2025.8.21

「ドクメンタ16」、史上初の女性のみのキュレーション・チーム発表

2027年にドイツ・カッセルで開催される「ドクメンタ16」。その中心を担うキュレーション・チームが発表され、史上初めて全員が女性で構成されることが明らかになった。

「ドクメンタ16」のキュレーション・チーム。左からロミ・クロフォード、マイラ・A・ロドリゲス=カストロ、ウェン・シャオユー、カーラ・アセベド=イェイツ、ナオミ・ベックウィズ(カッセル、2025) Photo by Nicolas Wefers

 2027年にドイツ・カッセルで開催される「ドクメンタ16」。

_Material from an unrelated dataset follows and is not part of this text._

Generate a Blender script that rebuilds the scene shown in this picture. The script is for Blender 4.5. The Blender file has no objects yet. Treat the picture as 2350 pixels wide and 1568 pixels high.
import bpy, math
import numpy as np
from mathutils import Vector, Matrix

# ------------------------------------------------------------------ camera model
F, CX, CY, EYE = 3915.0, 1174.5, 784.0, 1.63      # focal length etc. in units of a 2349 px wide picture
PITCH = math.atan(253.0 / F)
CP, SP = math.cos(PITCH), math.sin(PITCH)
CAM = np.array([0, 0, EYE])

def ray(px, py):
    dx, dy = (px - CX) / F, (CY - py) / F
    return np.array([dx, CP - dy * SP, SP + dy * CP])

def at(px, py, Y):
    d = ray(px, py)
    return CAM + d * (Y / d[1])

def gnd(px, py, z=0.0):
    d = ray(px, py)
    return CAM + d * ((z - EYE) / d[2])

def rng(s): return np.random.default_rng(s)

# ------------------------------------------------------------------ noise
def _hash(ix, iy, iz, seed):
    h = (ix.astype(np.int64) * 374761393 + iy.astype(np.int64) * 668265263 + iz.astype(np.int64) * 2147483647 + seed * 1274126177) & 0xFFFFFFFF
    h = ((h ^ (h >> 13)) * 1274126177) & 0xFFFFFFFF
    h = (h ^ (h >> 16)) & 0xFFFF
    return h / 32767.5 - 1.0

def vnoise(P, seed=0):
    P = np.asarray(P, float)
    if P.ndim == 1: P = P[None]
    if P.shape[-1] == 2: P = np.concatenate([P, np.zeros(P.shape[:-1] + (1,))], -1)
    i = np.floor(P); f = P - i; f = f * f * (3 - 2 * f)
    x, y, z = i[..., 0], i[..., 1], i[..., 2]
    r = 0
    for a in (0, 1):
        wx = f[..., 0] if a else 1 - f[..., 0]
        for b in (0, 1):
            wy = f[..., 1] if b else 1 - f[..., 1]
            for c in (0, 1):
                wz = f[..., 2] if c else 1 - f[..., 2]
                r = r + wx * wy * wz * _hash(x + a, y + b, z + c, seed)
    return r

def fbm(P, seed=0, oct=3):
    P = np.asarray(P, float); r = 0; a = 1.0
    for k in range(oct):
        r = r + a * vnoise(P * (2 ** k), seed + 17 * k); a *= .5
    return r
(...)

そのキュレーション・チームが発表された。

 参加するのは、昨年12月に国際的な選考委員会によって芸術監督に任命されたナオミ・ベックウィズに加え、カーラ・アセベド=イェイツ、ロミ・クロフォード、マイラ・A・ロドリゲス=カストロ、ウェン・シャオユー(翁笑雨)の合計5名。同展史上初めて全員が女性によるキュレーション・チームとなり、展覧会や出版物、プログラムの企画をベックウィズとともに担う。

 ベックウィズは今回の発表に際し、「このチームとともにドクメンタ16をかたちづくることを大変光栄に思う。それぞれが独立した精神と思想を持ち、同時にアーティストや観客への寛容さを備えている。私たちはともに、多様な芸術実践の領域を横断し、地球規模で進行する社会的・文化的課題と向き合っていきたい」とコメントしている。

 チームの顔ぶれは、国際的かつ多分野にわたる経歴を持つ人物で構成される。アセベド=イェイツはカリブ海やラテンアメリカを中心にアメリカ大陸の現代美術を研究・キュレーションしてきた専門家で、これまでシカゴ現代美術館などで展覧会を企画している。クロフォードはシカゴ美術館附属美術大学の教授で、アートの制作や教育現場から生まれる知の方法論を重視し、ブラック・アーツ・ムーブメントを基盤とした教育プログラムの立ち上げにも関わってきた。

 また、作家・編集者のロドリゲス=カストロは、オードリー・ロードやフランソワーズ・ヴェルジェスといった思想家・詩人の言葉を編集・出版するなど、言語と記録を通じた文化的実践を展開している。さらに、キュレーターのウェン・シャオユーは、グッゲンハイム美術館やオンタリオ美術館などで活動してきたほか、国際的なビエンナーレや独立プロジェクトでも幅広く実績を持つ。

 ドクメンタ16をめぐっては、2023年11月に選考委員会のメンバー6人が相次いで辞任する異例の事態が発生。その後、2024年に改めて国際的な専門家による委員会が構成され、森美術館館長の片岡真実を含む6人が新たに任命された経緯がある。こうした紆余曲折を経て正式に選出されたベックウィズが中心となり、ようやく本格的な準備が動き出したかたちだ。